Section 4014A of ERISA sets forth the rules for terminating a multiemployer plan. It identifies two types of terminations. The first is a termination by amendment of the plan to eliminate any credit for future service for both vesting and accrual purposes. Under this type of termination, the funding rules continue to apply to the plan. The second type of termination occurs when all employers have withdrawn from the plan. Under this type of termination, the funding rules no longer apply, but a valuation is required to be performed annually. If the valuation shows that the value of nonforfeitable benefits exceeds plan assets, the Trustees are required to eliminate any benefits not eligible for the PBGC guarantee (such as benefit increases that have been in effect for less than 5 years as of the date of termination). Also, Trustees are required to determine the level of benefits that can be paid out of plan assets in the upcoming plan year and to notify participants of that level. If the level of benefits that can be paid from plan assets is less than the benefits guaranteed by PBGC, the Trustees must notify plan participants and the PBGC, and apply to the PBGC for loans to allow the plan to pay guaranteed benefits.
The Proposed Regulation
Mergers
The proposed regulation would amend the regulation on mergers to provide that the notice of merger is not required until 45 days prior to the merger for transactions that are not seeking a PBGC determination. If the parties wish a PBGC determination that the merger satisfies the merger requirements, the notice still must be submitted 120 days prior to the effective date of the merger.
Cheiron Observation: Although the proposed changes are welcome, it is unclear how much relief or savings they will provide. Plans that undergo a merger may still want to request a PBGC determination under section 4231.

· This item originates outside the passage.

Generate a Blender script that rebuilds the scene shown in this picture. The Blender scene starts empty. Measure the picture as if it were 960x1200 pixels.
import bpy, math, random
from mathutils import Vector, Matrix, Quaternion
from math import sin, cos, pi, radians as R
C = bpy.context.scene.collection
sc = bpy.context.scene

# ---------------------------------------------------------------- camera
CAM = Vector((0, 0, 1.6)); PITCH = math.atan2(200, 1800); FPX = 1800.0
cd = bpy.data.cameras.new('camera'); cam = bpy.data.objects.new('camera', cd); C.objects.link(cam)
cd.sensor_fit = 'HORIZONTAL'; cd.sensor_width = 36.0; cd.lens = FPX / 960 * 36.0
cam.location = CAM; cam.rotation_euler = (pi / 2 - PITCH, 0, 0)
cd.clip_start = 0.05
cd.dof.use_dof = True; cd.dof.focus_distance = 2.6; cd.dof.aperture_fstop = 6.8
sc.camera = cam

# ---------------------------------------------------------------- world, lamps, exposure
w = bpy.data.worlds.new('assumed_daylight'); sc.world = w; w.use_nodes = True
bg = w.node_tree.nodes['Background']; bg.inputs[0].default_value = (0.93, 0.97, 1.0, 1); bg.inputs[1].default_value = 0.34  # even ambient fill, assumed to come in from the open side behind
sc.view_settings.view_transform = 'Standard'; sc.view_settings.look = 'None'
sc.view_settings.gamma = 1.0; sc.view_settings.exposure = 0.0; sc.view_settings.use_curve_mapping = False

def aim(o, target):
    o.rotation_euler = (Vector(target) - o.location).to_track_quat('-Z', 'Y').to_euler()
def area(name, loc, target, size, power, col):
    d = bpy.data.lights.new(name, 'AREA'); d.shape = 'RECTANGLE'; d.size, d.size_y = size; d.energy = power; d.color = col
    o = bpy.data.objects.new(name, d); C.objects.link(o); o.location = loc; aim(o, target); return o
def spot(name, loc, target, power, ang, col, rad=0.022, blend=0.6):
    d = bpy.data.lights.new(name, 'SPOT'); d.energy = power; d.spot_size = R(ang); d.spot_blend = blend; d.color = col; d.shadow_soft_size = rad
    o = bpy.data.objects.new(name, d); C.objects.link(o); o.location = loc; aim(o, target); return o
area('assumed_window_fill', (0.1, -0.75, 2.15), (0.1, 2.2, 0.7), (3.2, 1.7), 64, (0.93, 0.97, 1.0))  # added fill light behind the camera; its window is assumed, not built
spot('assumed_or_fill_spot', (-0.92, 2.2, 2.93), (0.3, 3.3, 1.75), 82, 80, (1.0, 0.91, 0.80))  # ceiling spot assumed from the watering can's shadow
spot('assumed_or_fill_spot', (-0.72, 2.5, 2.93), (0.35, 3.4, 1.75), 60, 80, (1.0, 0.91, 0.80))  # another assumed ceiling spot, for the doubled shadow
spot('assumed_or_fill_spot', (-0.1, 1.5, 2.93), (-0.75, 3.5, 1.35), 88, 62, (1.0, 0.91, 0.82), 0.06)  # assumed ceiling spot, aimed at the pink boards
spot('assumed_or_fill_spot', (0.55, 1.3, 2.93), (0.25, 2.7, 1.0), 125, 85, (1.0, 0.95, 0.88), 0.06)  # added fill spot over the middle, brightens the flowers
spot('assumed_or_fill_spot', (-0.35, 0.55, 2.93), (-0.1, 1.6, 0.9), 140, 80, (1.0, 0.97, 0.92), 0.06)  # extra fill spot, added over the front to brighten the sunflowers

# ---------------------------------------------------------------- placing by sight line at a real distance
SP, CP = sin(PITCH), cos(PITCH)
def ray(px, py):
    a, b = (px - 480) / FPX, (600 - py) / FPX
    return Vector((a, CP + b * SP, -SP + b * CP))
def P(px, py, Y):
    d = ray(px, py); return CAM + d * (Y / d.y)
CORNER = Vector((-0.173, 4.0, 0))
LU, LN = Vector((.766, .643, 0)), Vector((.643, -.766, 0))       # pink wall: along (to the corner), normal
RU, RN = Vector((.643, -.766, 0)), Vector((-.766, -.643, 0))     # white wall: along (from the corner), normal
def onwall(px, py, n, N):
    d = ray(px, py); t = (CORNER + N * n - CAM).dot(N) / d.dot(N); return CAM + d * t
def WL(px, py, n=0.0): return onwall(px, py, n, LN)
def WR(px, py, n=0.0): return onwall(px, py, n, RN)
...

Plans Terminated by Mass Withdrawal
The proposed regulation would change the mass withdrawal rules by allowing plans for which the value of nonforfeitable benefits is $25 million or less to perform a valuation every third year instead of annually. That valuation could then be used as the basis for any notice requirements provided the plan is not insolvent. The proposed regulation would also eliminate the requirement that plans provide annual updates to the notice of insolvency, but would not eliminate the requirement that participants and beneficiaries in pay status be notified of the level of benefits that will be paid in the upcoming plan year.
Comments
Comments are due by March 31, 2014. Comments can be submitted in several different ways:
- By using the Federal eRulemaking portal at: http://www.regulations.gov and following the instructions on the website;
- By E-mail to: reg.comments@pbgc.gov;
- By Fax to: 202-326-4224;
- By Mail to: Regulatory Affairs Group, Office of the General Counsel, Pension Benefit Guaranty Corporation, 1200 K Street, N.W., Washington, DC 20005-4026; or
- By Hand Delivery to the above address.
The comments must include the Regulation Identifier Number (RIN 1212-AB13).
Cheiron is an actuarial consulting firm that provides actuarial and consulting advice. However, we are neither attorneys nor accountants. Therefore, we do not provide legal services or tax advice.